La pioppicoltura italiana rappresenta un’eccellenza a livello internazionale, riconosciuta e imitata da numerosi Paesi in Europa e nel mondo. Attualmente, in Italia sono presenti circa 60.000 ettari di piantagioni di pioppo, localizzati prevalentemente nell’area padano-veneta. L’impiego di cloni selezionati e altamente performanti, unito all’applicazione di tecniche colturali all’avanguardia e all’esperienza consolidata dei pioppicoltori italiani, consente di ottenere elevate produzioni di legno di qualità. Inoltre, negli ultimi anni sono stati sviluppati nuovi cloni di pioppo ibrido (prevalentemente Populus ×canadensis) resistenti alle principali malattie – i cosiddetti cloni Msa (a Maggiore sostenibilità ambientale) – caratterizzati da una maggior capacità di crescita a parità di condizioni colturali e quindi anche di impiego di acqua. Tra questi, i più promettenti per l’impiego industriale risultano Tucano e Diva.
Produzione da raddoppiare
Nonostante ciò, la produzione interna di legno lavorabile non è attualmente sufficiente a coprire il fabbisogno dell’industria nazionale. A questo si aggiunge un crescente interesse verso l’utilizzo del legno di pioppo per impieghi alternativi rispetto al tradizionale settore del compensato (tab. 1). Di conseguenza, è necessario importare notevoli volumi di legno di questa specie dall’estero.

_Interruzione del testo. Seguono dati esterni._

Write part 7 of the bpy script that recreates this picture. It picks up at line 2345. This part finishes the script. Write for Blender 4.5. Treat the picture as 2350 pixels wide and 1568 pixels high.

Sulla base degli attuali livelli di piantagione di pioppo ibrido, nei prossimi anni saranno disponibili per il taglio circa 4.000–5.000 ettari l’anno, pari a circa un milione di metri cubi di legno ritraibili a fine turno, a fronte di un fabbisogno complessivo di circa 2,2 milioni di metri cubi/anno.
Per soddisfare il fabbisogno nazionale, si stima necessario incrementare la superficie coltivata fino a circa 115.000 ettari, come indicato nell’Accordo interregionale di Venezia del 2014, recentemente rinnovato a Milano (settembre 2025). Tale accordo, sottoscritto dai principali attori del settore (istituzioni regionali, pioppicoltori, industria, ricerca), conferma, peraltro, la favorevole redditività della coltura: negli ultimi anni, il prezzo degli alberi in piedi a fine turno non è mai sceso sotto i 100 €/t, grazie soprattutto alla domanda dell’industria dei compensati. In questo contesto si inserisce anche il nuovo Regolamento europeo sui crediti di carbonio, che accresce l’interesse verso il pioppo come serbatoio naturale di carbonio, oltre che come strumento di tutela e miglioramento della qualità del suolo.
Servono strutture e competenze
Alla luce di questi elementi, emerge con chiarezza la necessità di ampliare la superficie pioppicola nazionale. Un’interessante opportunità in tal senso è rappresentata dall’espansione della coltura anche nelle regioni centrali e meridionali del Paese. Un recente studio del Crea Foreste e Legno in collaborazione con il Cnr ha individuato circa 145.000 ettari di terreni altamente idonei sotto il profilo pedoclimatico nel nostro Paese, di cui circa un terzo localizzati al Centro-Sud (tab. 2): le aree di maggiore interesse risultano in Toscana (province di Arezzo, Firenze, Massa-Carrara e Pisa), Lazio (Frosinone, Rieti e Roma), Campania (Caserta e Salerno) e Calabria (Cosenza).
Naturalmente, la sola idoneità pedoclimatica non è sufficiente a garantire lo sviluppo di nuove aree pioppicole. Nelle regioni del Centro e del Sud Italia, infatti, molte aziende agricole non dispongono delle strutture e delle competenze necessarie per la gestione di impianti specializzati di pioppo. Pertanto, l’espansione di questa coltura dovrebbe inizialmente concentrarsi nei distretti già dotati di una filiera produttiva e competenze, in particolare nelle province di Pisa e Lucca, Caserta e Cosenza.

Gli incentivi
Per favorire la diffusione della pioppicoltura anche in altre aree potenzialmente vocate è fondamentale il sostegno degli incentivi pubblici connessi alla Pac. Di fatto, negli ultimi anni, molte Regioni hanno dedicato specifica e consistente attenzione, attraverso la misura SRD05, agli impianti di arboricoltura a ciclo breve o medio-lungo, valorizzando i molteplici vantaggi di tali sistemi: produttivi, ecologici e paesaggistici.
Infine, per una coltura poliennale di lungo periodo come la pioppicoltura specializzata (cicli di almeno 9–10 anni), risulta strategico promuovere progetti di cooperazione e accordi di filiera che coinvolgano congiuntamente pioppicoltori e industria, al fine di garantire certezza dell’investimento per i primi e certezza di forniture per i secondi.